I definitely would recommend holding off on proposing solutions, as soon as they have the basic background knowledge to understand it. Maps and territory, as you mentioned above, is also a good, foundational topic.
I think these, in general, are some of the most important topics to teach if you want people to start becoming rationalists. In terms of how to teach them, I would say that encouraging curiosity, and supporting a questioning mindset is fundamental. I also think that I learned most of the techniques of rationality in terms of the problem I was working on at the time. I'd read something on less wrong or in a book and see an immediate and specific application for the general technique that I'd just learned. If you're teaching people in a robotics club, I'd say that you shouldn't necessarily make a syllabus or anything like that, just wait until you see them working on something where a certain lesson in rationality might be applicable.
On a complete side note, in your introduction you mentioned that you'd used rationality to get a girlfriend. I'm actually planning to ask out a girl I know in the next day or two, and that caught my attention. I'm curious what you did, or how you went about doing that.
Thanks for the input, good suggestions on starting points. Particularly positive bias, I remember what it was but forgot how important it is.
What background knowledge do you think is necessary for holding off on proposing solutions? Everyone I've explained it to understood it without any problems. Though, I didn't bring cognitive biases into the explanation.
So about the girlfriend... A large part of the results came from just asking her out. Being in high school, I had a habit of "liking" someone for a long time, maybe telling her, but then never doing anything in particular about it. Rationality made me notice that that's pretty much guaranteed to result in nothing. So you're a good part of the way there.
With regards to asking someone out, I've found that unless the other person is already interested in you, starting the conversation with asking doesn't really work. When she's in a good mood (I normally measure this by laughing -- and I'm assuming you know the difference between "haha you're hilarious and awesome" laughing and "eww/awkward" laughing), she's more likely to say yes. Saying things in the wrong part of the conversation can cause awkwardness.
Also don't act particularly tense about it.
People on my robotics team seemed to understand holding off on proposing solutions pretty quickly. Like, to the point of universal agreement almost immediately. It might be because engineers are used to coming up with solutions based on problems.
They also agreed on testing (read: empirical verification of) the robot being important before it was brought up.
This post is going in discussion until I get it edited enough that I feel like its post-worthy, or if it does well.
Core Post:
Rationality has helped me do a lot of things (in the past year: being elected President of my robotics team, getting a girlfriend, writing good college apps (and getting into a bunch of good schools), etc.), and I feel sort of guilty for not helping other people use it.

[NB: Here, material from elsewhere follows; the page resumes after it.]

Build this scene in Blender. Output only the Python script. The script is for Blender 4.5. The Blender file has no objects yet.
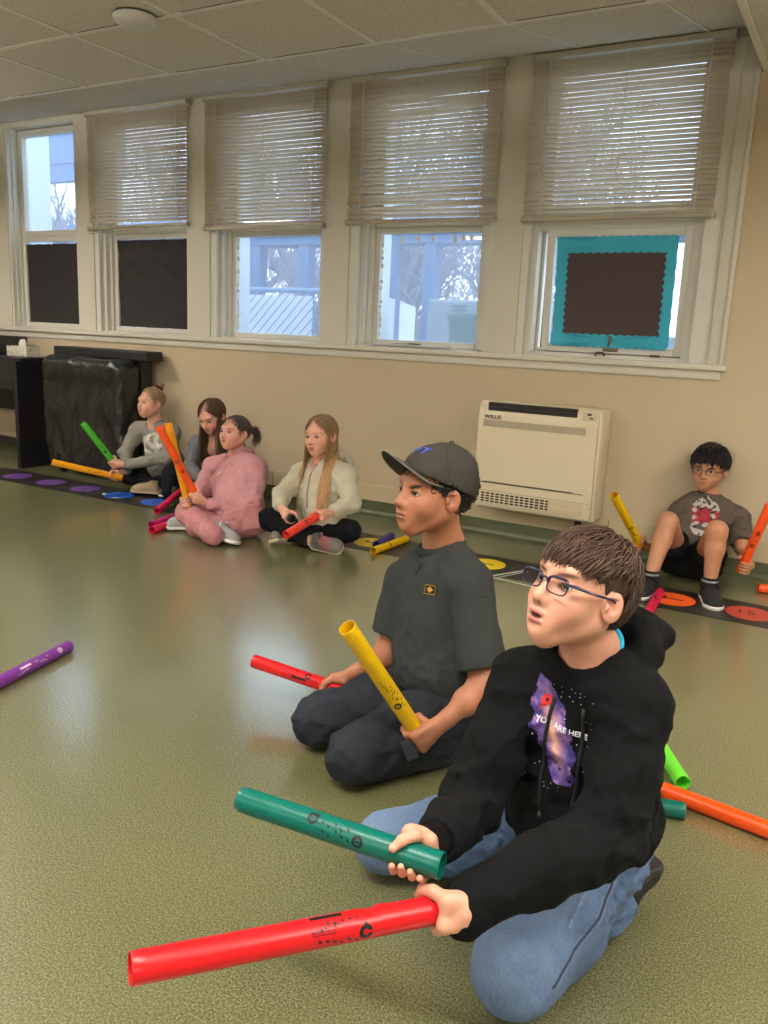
import bpy, bmesh, math, random
import numpy as np
from mathutils import Vector, Matrix, Euler
SC = bpy.context.scene
COL = SC.collection
PI = math.pi
random.seed(7)
RNG = np.random.default_rng(7)

# ------------------------------------------------------------------ camera (solved from the picture's vanishing points)
F_PX, PITCH, ROLL, YAW, CAM_H = 828.4, 0.213608, 0.04445, 0.516189, 1.12
def cam_axes():
    f = np.array([-math.sin(YAW)*math.cos(PITCH), math.cos(YAW)*math.cos(PITCH), -math.sin(PITCH)])
    r = np.array([math.cos(YAW), math.sin(YAW), 0.0]); u = np.cross(r, f)
    return r*math.cos(ROLL)+u*math.sin(ROLL), -r*math.sin(ROLL)+u*math.cos(ROLL), f
CR, CU, CF = cam_axes()
CP = np.array([0, 0, CAM_H])
def D(px, py, d):                       # a point of the room seen at this pixel, d metres deep
    return CP + d*(CF + CR*(px-384)/F_PX - CU*(py-512)/F_PX)
def onz(px, py, z=0.0):
    v = CF + CR*(px-384)/F_PX - CU*(py-512)/F_PX
    return CP + v*((z-CAM_H)/v[2])
def ony(px, py, y):
    v = CF + CR*(px-384)/F_PX - CU*(py-512)/F_PX
    return CP + v*(y/v[1])
def V(*a): return np.array(a, float)
def nrm(a):
    a = np.asarray(a, float); return a/(np.linalg.norm(a)+1e-12)
def lerp(a, b, t): return np.asarray(a, float)*(1-t)+np.asarray(b, float)*t

# ------------------------------------------------------------------ materials
def lin(c):
    return tuple(((x/255)/12.92 if x/255 <= .04045 else (((x/255)+.055)/1.055)**2.4) for x in c)
def new_mat(name):
    m = bpy.data.materials.new(name); m.use_nodes = True
    nt = m.node_tree; b = nt.nodes['Principled BSDF']
    return m, nt, b
def N(nt, typ, **kw):
    n = nt.nodes.new(typ)
    for k, v in kw.items():
        if k.startswith('i_'):
            key = k[2:]
            n.inputs[int(key) if key.isdigit() else key].default_value = v
        else: setattr(n, k, v)
    return n
def setp(b, **kw):
    for k, v in kw.items():
        key = {'base': 'Base Color', 'rough': 'Roughness', 'metal': 'Metallic', 'spec': 'Specular IOR Level', 'coat': 'Coat Weight',
               'sss': 'Subsurface Weight', 'sheen': 'Sheen Weight', 'trans': 'Transmission Weight', 'alpha': 'Alpha', 'coatr': 'Coat Roughness'}[k]
        b.inputs[key].default_value = (tuple(v)+(1,))[:4] if key == 'Base Color' else v
def noise_mat(name, c, rough=.6, var=.12, scale=20, bump=0.0, bscale=200, bdist=.002, detail=4, coords='Object', **kw):
    """plain colour broken up by soft noise, with a fine bump"""
    m, nt, b = new_mat(name)
    tc = N(nt, 'ShaderNodeTexCoord')
    n = N(nt, 'ShaderNodeTexNoise', i_Scale=scale, i_Detail=detail)
    nt.links.new(tc.outputs[coords], n.inputs['Vector'])
    mx = N(nt, 'ShaderNodeMix', data_type='RGBA')
    l = lin(c)
    mx.inputs['A'].default_value = tuple(max(0, x*(1-var)) for x in l)+(1,)
    mx.inputs['B'].default_value = tuple(min(1, x*(1+var)) for x in l)+(1,)
    nt.links.new(n.outputs['Fac'], mx.inputs['Factor']); nt.links.new(mx.outputs['Result'], b.inputs['Base Color'])
    setp(b, rough=rough, **kw)
    if bump:
        n2 = N(nt, 'ShaderNodeTexNoise', i_Scale=bscale, i_Detail=3)
        nt.links.new(tc.outputs[coords], n2.inputs['Vector'])
        bp = N(nt, 'ShaderNodeBump', i_Strength=bump, i_Distance=bdist)
        nt.links.new(n2.outputs['Fac'], bp.inputs['Height']); nt.links.new(bp.outputs['Normal'], b.inputs['Normal'])
    return m
def flat_mat(name, c, rough=.5, **kw):
    m, nt, b = new_mat(name); setp(b, base=lin(c), rough=rough, **kw); return m
def attr_mat(name, rough=.5, bump=.0, bscale=300, bdist=.001, var=.08, vscale=60, **kw):
    """colour from the mesh's own colour attribute (what the surface is painted or dyed)"""
    m, nt, b = new_mat(name)
    a = N(nt, 'ShaderNodeAttribute', attribute_name='Col'); tc = N(nt, 'ShaderNodeTexCoord')
    n = N(nt, 'ShaderNodeTexNoise', i_Scale=vscale, i_Detail=4); nt.links.new(tc.outputs['Object'], n.inputs['Vector'])
    mr = N(nt, 'ShaderNodeMapRange'); mr.inputs[3].default_value = 1-var; mr.inputs[4].default_value = 1+var
    nt.links.new(n.outputs['Fac'], mr.inputs[0])
    vm = N(nt, 'ShaderNodeVectorMath', operation='SCALE')
    nt.links.new(a.outputs['Color'], vm.inputs[0]); nt.links.new(mr.outputs[0], vm.inputs['Scale'])
    nt.links.new(vm.outputs[0], b.inputs['Base Color']); setp(b, rough=rough, **kw)
    if bump:
        n2 = N(nt, 'ShaderNodeTexNoise', i_Scale=bscale, i_Detail=3); nt.links.new(tc.outputs['Object'], n2.inputs['Vector'])
        bp = N(nt, 'ShaderNodeBump', i_Strength=bump, i_Distance=bdist)
        nt.links.new(n2.outputs['Fac'], bp.inputs['Height']); nt.links.new(bp.outputs['Normal'], b.inputs['Normal'])
    return m

# ------------------------------------------------------------------ objects
def tag(o, label=None, cat=None, group=None, kind=None):
    if label: o['label'] = label
    if cat: o['category'] = cat
    if group: o['group'] = group
    if kind: o['kind'] = kind
    return o
def empty(name, loc=(0, 0, 0), label=None, cat=None, group=None, rot=None):
    o = bpy.data.objects.new(name, None); COL.objects.link(o); o.location = Vector(loc); o.empty_display_size = .05
    if rot is not None: o.rotation_euler = rot
    return tag(o, label, cat, group)
def wpos(o):
    m = Matrix.LocRotScale(o.location, o.rotation_euler.to_quaternion(), o.scale)
    return (wpos(o.parent) @ m) if o.parent else m
def link(name, me, mat=None, parent=None, smooth=False, world=True):
    """link a mesh; with world=True its vertices are room coordinates even under a parent"""
    if world and parent is not None:
        me.transform(wpos(parent).inverted())
    o = bpy.data.objects.new(name, me); COL.objects.link(o)
    if mat is not None:
        for x in (mat if isinstance(mat, (list, tuple)) else [mat]): me.materials.append(x)
    if parent is not None: o.parent = parent
    if smooth:
        me.polygons.foreach_set('use_smooth', [True]*len(me.polygons))
    return o
def mesh_from(verts, faces, name='m'):
    me = bpy.data.meshes.new(name); me.from_pydata([tuple(map(float, v)) for v in verts], [], [tuple(map(int, f)) for f in faces]); me.update(); return me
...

I had made progress on a lot of those fronts before, but a bunch of things fell into place in a relatively short period of time after I started trying to optimize them. Some of my friends have easyish problems, but unsolicited risky counterintuitive advice is uncouth and unhelpful.
More pressingly, I want to pass on a lot of rationality knowledge to people I know before I graduate high school. Being in a fairly good Math/Science/Computer Science Magnet Program, I have access to a lot of smart, driven people who have a lot of flexibility in their lives and I think it would be a shame if there were things I could tell them that would make them do a lot better. On top of that, I want to pass on this knowledge within my robotics team so that they continue doing well.
Basically, I want to learn how to explain useful rationality concepts to other people in a non-annoying and effective way. As far as I can tell, many people want to do similar things, and find it difficult to do so.
I suspect that this topic is broad enough that it would be hard for a single person to tackle it in one post. So that people don't need to have enough information for an entire post (which, would be awesome by the way) before they talk about it, here's a thread to respond to.
I'd particularly like to encourage people who have successfully bridged inferential distances to reply with where people started and how the conversation went. Please. An example:
Would it be helpful to try and categorize where people are inferentially? Is it possible?